Selain Sale dan Shale Oil, Arcandra juga menjelaskan Syeikh oil yang merepresentasikan minyak produksi Saudi Arabia. Istilah Syeikh Oil pertama kali dipopulerkan oleh majalah The Economist pada bulan Desember 2014.
Booming minyak di Arab Saudi dimulai sekitar tahun 1933 dengan masuknya SOCAL (the Standard Oil Company of California dan sekarang bernama Chevron) untuk melakukan eksplorasi migas. Lima tahun kemudian minyak ditemukan pertama kali di Arab Saudi.
Dibandingkan dengan Shale Oil dan Sale Oil, biaya produksi Syeikh Oil jauh lebih murah dengan resiko produksi yang juga rendah. Dengan karakteristik seperti ini, Syeikh Oil mampu menghadapi gejolak harga rendah. Andaikan harga minyak jauh di bawah US$50 per barrel pun Syeikh Oil tetap mampu bertahan.
Kepentingan dari Arab Saudi menjaga harga minyak tetap tinggi lebih didasari oleh kebutuhan dana untuk menopang APBN mereka, bukan pada kekhawatiran terhadap Saudi Aramco akan bangkrut.

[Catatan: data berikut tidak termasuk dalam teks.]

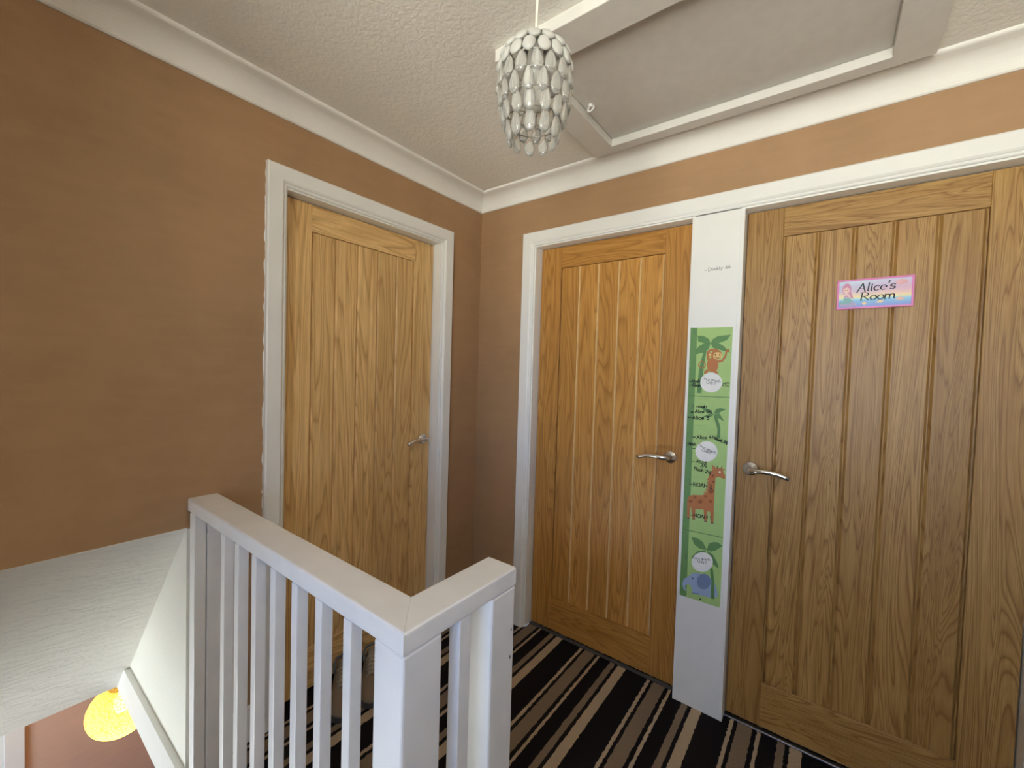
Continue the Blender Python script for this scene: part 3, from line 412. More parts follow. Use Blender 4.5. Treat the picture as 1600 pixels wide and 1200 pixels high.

“Saudi Aramco dikontrol penuh oleh pemerintah dan harga BBM tidak diserahkan kepada mekanisme pasar. Itu sebabnya ketika harga minyak dunia tinggi (di atas US$ 100 per barrel misalnya), pengaruh terhadap inflasi sangat kecil atau bahkan tidak ada. Harga BBM di SPBU tetap rendah dengan adanya subsidi dari pemerintah,” kata Arcandra.